Ahmadiyya Priangan Timur

.

Sunday, 8 February 2015

FALSAFAH DOA

“Seseorang bayi yang memekik-mekik dan menjerit dalam keadaan lapar, akan mempengaruhi (membangkitkan) gejolak di dalam susu sang ibu. Bayi tidak mengenal apa itu doa, namun kenapa pekikannya itu menarik air susu ibu? Semua orang mempunyai pengalaman dalam hal ini. Bahkan kadang-kadang kita lihat bahwa para ibu tidak merasakan adanya air susu, tetapi tiba-tiba saja air susu itu tertarik keluar oleh pekik tangis sang bayi.

Nah, apakah Allah Ta’ala tidak dapat mempengaruhi (menarik) apa-apa sekali pun? Dapat! Bahkan dapat menarik segalanya!
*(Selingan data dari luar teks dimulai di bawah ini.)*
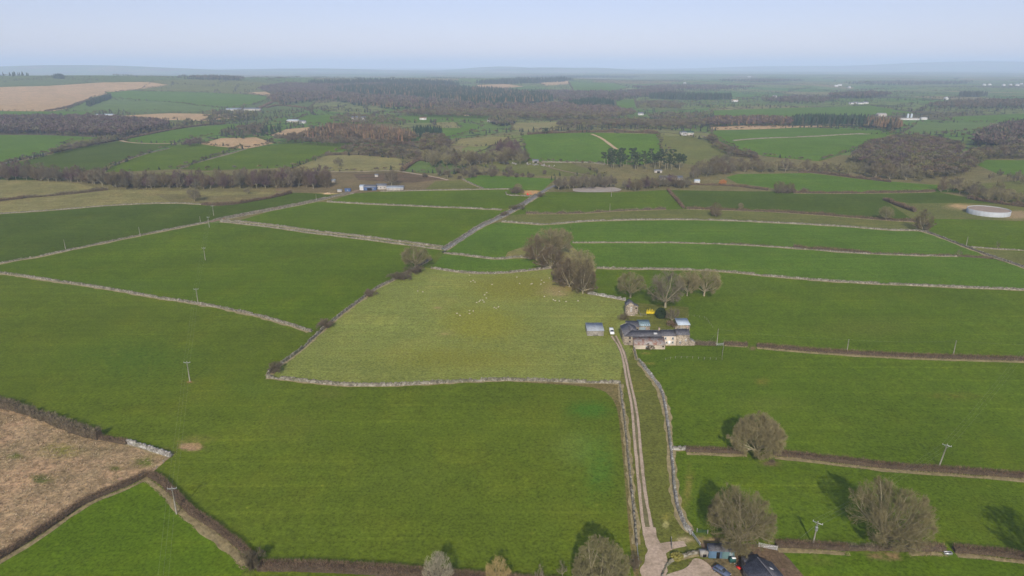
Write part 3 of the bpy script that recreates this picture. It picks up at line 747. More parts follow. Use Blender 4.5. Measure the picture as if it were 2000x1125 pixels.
# ------------------------------------------------------------------ trees
def rot_about(d, ang, az):
    d = d / max(float(np.linalg.norm(d)), 1e-9)
    a = np.array([0, 0, 1.0]) if abs(d[2]) < .9 else np.array([1.0, 0, 0])
    x = np.cross(d, a); x /= np.linalg.norm(x); y = np.cross(d, x)
    return d * math.cos(ang) + (x * math.cos(az) + y * math.sin(az)) * math.sin(ang)
def gen_bare(seed, H, Rc, trunk=.18, limbs=8, kids=(7, 7, 6), rtrunk=None, up=.25, tw=.018, lean=0.0, spread=(.25, 1.15), pale=1, lowskirt=.45, lump=(.03, .09)):
    """a leafless broadleaf tree inside a domed envelope; returns segment arrays for trunk and crown"""
    r = random.Random(seed)
    zt = H * trunk; zc = zt + (H - zt) * lowskirt; Ru = H - zc; Rl = max(zc - zt * .55, 1.0)
    lump = [(r.uniform(0, 6.28), r.uniform(*lump), r.choice((2, 3, 5))) for _ in range(3)]
    def env(p, d):
        s = 0.0; st = Rc / 12
        q = list(p)
        for _ in range(30):
            q = [q[0] + d[0] * st, q[1] + d[1] * st, q[2] + d[2] * st]
            a = math.atan2(q[1], q[0]); k = 1 + sum(m * math.sin(f * a + ph) for ph, m, f in lump)
            rz = Ru if q[2] > zc else Rl
            if (q[0] ** 2 + q[1] ** 2) / (Rc * k) ** 2 + ((q[2] - zc) / (rz * (1 + (k - 1) * .5))) ** 2 > 1: return s
            s += st
        return s
    TR = []; CR = []
    rt = rtrunk or H * .035
    def branch(p, d, L, r0, lev):
        n = (5, 4, 3, 2)[min(lev, 3)]; sl = L / n; q = np.array(p); dd = np.array(d); path = [(q, r0)]
        for i in range(n):
            dd = dd + np.array([r.gauss(0, .13), r.gauss(0, .13), r.gauss(0, .10) + up * .12]); dd /= np.linalg.norm(dd)
            q2 = q + dd * sl; ra = r0 * (1 - .75 * (i + 1) / n) + tw * .3
            (TR if lev <= pale else CR).append((q, q2, path[-1][1], ra)); path.append((q2, ra)); q = q2
        if lev > len(kids): return
        nk = kids[lev - 1]
        for k in range(nk):
            t = .22 + .78 * (k + r.random()) / nk; i = min(int(t * n), n - 1); fr = t * n - i
            a, ra = path[i]; b, rb = path[i + 1]; pos = a + (b - a) * fr; dl = (b - a)
            nd_ = rot_about(dl, r.uniform(.45, 1.0), r.uniform(0, 6.28)); nd_[2] += up * .35 * r.random(); nd_ /= np.linalg.norm(nd_)
            e = env(pos, nd_); L2 = min(L * r.uniform(.45, .75), e * r.uniform(.85, 1.08))
            if L2 < Rc * .045: L2 = Rc * .05 * r.random() + .15
            branch(pos, nd_, L2, max(tw, (ra + (rb - ra) * fr) * .55), lev + 1)
    # trunk
    p = np.array([0., 0, -.4]); top = np.array([lean * zt, 0, zt]); nseg = 4
    for i in range(nseg):
        q = p + (top - np.array([0, 0, -.4])) / nseg + np.array([r.gauss(0, .02) * H * .1, r.gauss(0, .02) * H * .1, 0])
        TR.append((p, q, rt * (1.35 - .45 * i / nseg) if i == 0 else rt * (1 - .06 * i), rt * (1 - .06 * (i + 1)))); p = q
    for k in range(limbs):
        az = 2.39996 * k + r.uniform(-.25, .25)
        el = spread[0] + (spread[1] - spread[0]) * ((k + .5 * r.random()) / limbs) ** .6 if k else 0.08
        d = np.array([math.sin(el) * math.cos(az), math.sin(el) * math.sin(az), math.cos(el)])
        pos = p - np.array([0, 0, zt * r.uniform(0, .35)])
        L = max(.4, env(pos, d) * r.uniform(.86, .98))
        branch(pos, d, L, rt * r.uniform(.42, .62), 1)
    return TR, CR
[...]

Namun orang-orang buta ruhani yang duduk sebagai fazil (ilmuwan) dan ahli-pikir (filsuf) tidak akan dapat melihatnya. Sebenarnya hal ini mudah untuk dimengerti apabila kita memahami falsafah yang terkandung di dalam hubungan antara seorang ibu dengan bayinya.

Sifat Rahīm (kasih-sayang) mengisyaratkan, bahwa rasa kasih-sayang itu timbul setelah diminta, oleh karena itu teruslah minta dan kalian akan memperolehnya. Ud'ūnī astajib lakum (berdoalah kepada-Ku, kamu akan Aku kabulkan) bukanlah suatu omong-kosong. Bahkan hal ini merupakan suatu kelaziman di dalam fitrat manusia, bahwa memohon (meminta) adalah sifat manusia, sedangkan mengabulkan adalah Sifat Allah Ta’ala.

Barangsiapa yang tidak memahami tidak mengakui hal ini, orang itu dusta. Permisalan seorang bayi yang saya ungkapkan tadi cukup jelas untuk menerangkan falsafah doa.” (Malfuzat, jld I, hlm 11 / Pidato Pertama Hadhrat Masih Mau’ud a.s. pada Jalsah Salanah, 25 Desember 1897).